Untuk mengoptimalkan penguatan dan pengembangan sistem dan infrastruktur jaringan dan teknologi informasi, Ditjen Dukcapil juga mendapatkan sokongan pendanaan dari Bank Dunia. Dana tersebut untuk membiayai secara komprehensif pembangunan infrastruktur pendukung dan program IKD. Pembangunan infrastruktur itu juga akan diwujudkan dalam bentuk pusat data server baru.
Perangkat keras pusat data server lama milik Ditjen Dukcapil sudah uzur dan suku cadangnya sudah tidak lagi diproduksi. Sebelumnya, pembangunan pusat data server itu diperkirakan menelan anggaran hingga Rp 1,7 triliun.
”Saat ini masih sedang disusun kajian kebutuhan perangkat dan kebutuhan pembangunan data center,” jelas Teguh.
Sementara itu, anggota Komisi II DPR, Guspardi Gaus, mengingatkan Ditjen Dukcapil benar-benar bisa melakukan perbaikan dan penyempurnaan terhadap identitas masyarakat agar benar-benar bisa menjadi identitas serba guna. Hal itu, menurut dia, sudah dilakukan oleh negara-negara maju. Komisi II juga sudah pernah melakukan studi banding di Turki dalam hal tersebut. Di Turki, satu identitas sudah bisa digunakan untuk memperbarui semua persoalan, mulai dari KTP, surat izin mengemudi, kartu perbankan, dan lain sebagainya.
”Ini kan baru sekadar bisa online sudah dibilang KTP-el tetapi masih diperlukan fotokopi. Harusnya kalau sudah identitas tunggal itu sudah bisa dimanfaatkan oleh semua institusi,” katanya.

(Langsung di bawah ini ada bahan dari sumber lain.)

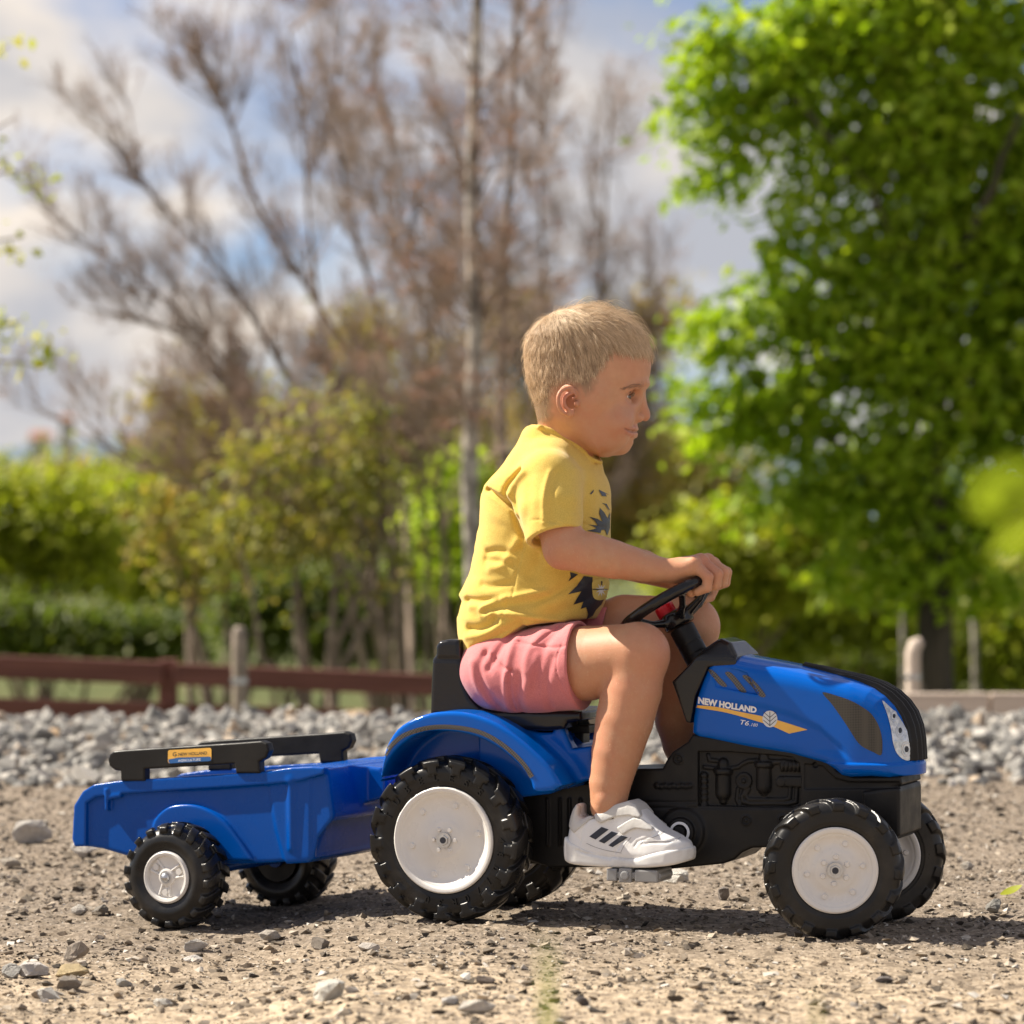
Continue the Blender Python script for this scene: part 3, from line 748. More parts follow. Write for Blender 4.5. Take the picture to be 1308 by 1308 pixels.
# ---- chassis body in black plastic
YB = 0.056
def CP(L, yl=-YB): return TF.pts(L, yl)
chp = CP([(690,1000),(760,1000),(760,984),(813,982)] + C2([(935,920),(950,888),(978,850),(1012,828),(1042,808)]) + [(884,938),(960,950),(1010,958),(1060,972),(1070,985),(1090,992),(1150,992),(1152,1002),(1138,1006),(1138,1066),(1130,1073),(1090,1074),(1010,1082)] +
         C3([(440,990),(395,992),(350,1012),(320,1040),(270,1058),(0,1085)]) + [(800,1108),(700,1108),(672,1098),(660,1040),(664,1000)])
fc = Field((chp[:, 0].min() - .02, -0.075, chp[:, 1].min() - .02), (chp[:, 0].max() + .02, 0.075, chp[:, 1].max() + .02), 0.0016)
fc.prism(chp, -YB, YB, rd=0.004)
# mating block beneath the hood nose, axle box
fc.prism(CP([(1104,1011),(1150,1004),(1152,1010),(1152,1066),(1140,1074),(1112,1074)], -.05), -0.062, 0.062, rd=0.004, k=0.002)
# recess with engine detail
rec = CP(C3([(168,588),(300,590),(500,604),(560,612),(592,640),(598,700),(596,812),(560,822),(168,816)]))
fc.prism(rec, -YB - 0.01, -YB + 0.0085, rd=0.0015, op='d', k=0.002)
panel = CP(C3([(614,640),(690,650),(740,700),(800,716),(1010,716),(1010,742),(614,746)])); fc.prism(panel, -YB - .01, -YB + .0025, rd=0.001, op='d', k=0.002)
def L3(u, v, y): x, z = CP(C3([(u, v)]))[0]; return (x, y, z)
fy = -YB + 0.0085
for (u0, v0, u1, v1, r) in ((268, 640, 268, 668, .0085), (268, 690, 268, 762, .0118), (268, 770, 268, 795, .006), (438, 612, 438, 635, .008), (438, 655, 438, 735, .0118), (438, 745, 438, 765, .005)):
    fc.cone(L3(u0, v0, fy + .001), L3(u1, v1, fy + .001), r, r, k=0.002)
for (u, v, r) in ((268, 672, .0145), (438, 644, .0145)):
    c = L3(u, v, fy); fc.cyl((c[0], c[1], c[2] - .004), (c[0], c[1], c[2] + .004), r, 0.001, k=0.001)
pipes = [[(190,655),(235,660),(300,660),(330,655),(350,640),(372,630),(400,628)], [(400,628),(500,632)], [(360,750),(345,780),(350,800),(380,808),(540,808),(572,800),(575,740)], [(375,745),(362,772),(372,790),(520,792),(545,785),(548,740)],
         [(330,745),(325,790),(335,812)], [(205,605),(210,625),(240,628)], [(470,640),(520,630),(560,640)]]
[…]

Politikus Partai Amanat Nasional itu juga berharap Ditjen Dukcapil memperhatikan aspek keamanan data digital yang disimpan di aplikasi IKD. Dia berharap data itu disimpan dalam sistem yang aman sehingga tidak mudah diretas atau dijebol. Ancaman-ancaman serangan digital harus bisa dimitigasi sejak awal sehingga masyarakat tidak dirugikan dengan insiden kebocoran data.
”Banyak masyarakat melapor identitasnya digunakan oleh orang lain padahal mereka tidak pernah mendaftarkan diri. Itu dari mana? Harusnya negara bertanggung jawab atas kelemahan sistem-sistem itu,” katanya.
Baik perangkat keras maupun perangkat lunak yang digunakan untuk program IKD harus benar-benar diperhatikan. Data kependudukan saat ini juga digunakan untuk menyusun Daftar Pemilih Tetap (DPT) Pemilu 2024. Jika data tersebut sampai bocor, katanya, seharusnya pemerintah bertanggung jawab dan penanggung jawabnya juga semestinya tunggal, yaitu Ditjen Dukcapil. ”Multi-persoalan harus dibedah kemungkinan-kemungkinan kebocoran seperti pemanfaatan identitas oleh orang lain juga harus diantisipasi,” ujarnya.
Teguh menambahkan, Ditjen Dukcapil sudah berupaya menjaga keamanan informasi. Upaya yang telah dilakukan di antaranya memiliki sertifikat ISO/IEC 27001:2013, menerbitkan aturan Permendagri No 7 Tahun 2021 tentang SMKI Adminduk, bekerja sama dengan Badan Siber dan Sandi Negara untuk melakukan IT Security Assesment (ITSA) dan pemasangan National Security Operation Centre(NSOC). Itu adalah teknik yang digunakan untuk menemukan celah kerentanan dan kelemahan pada sistem elektronik yang berpotensi menimbulkan kerugian bagi instansi. Selain itu, Ditjen Dukcapil juga bekerja sama dengan lembaga independen untuk melakukan uji aplikasi yang dibangun.
”Namun, keamanan adalah yang dinamis, saat ini aman, besok belum tentu masih aman sehingga Ditjen Dukcapil akan selalu melakukan upaya yang maksimal untuk mengamankan data,” katanya.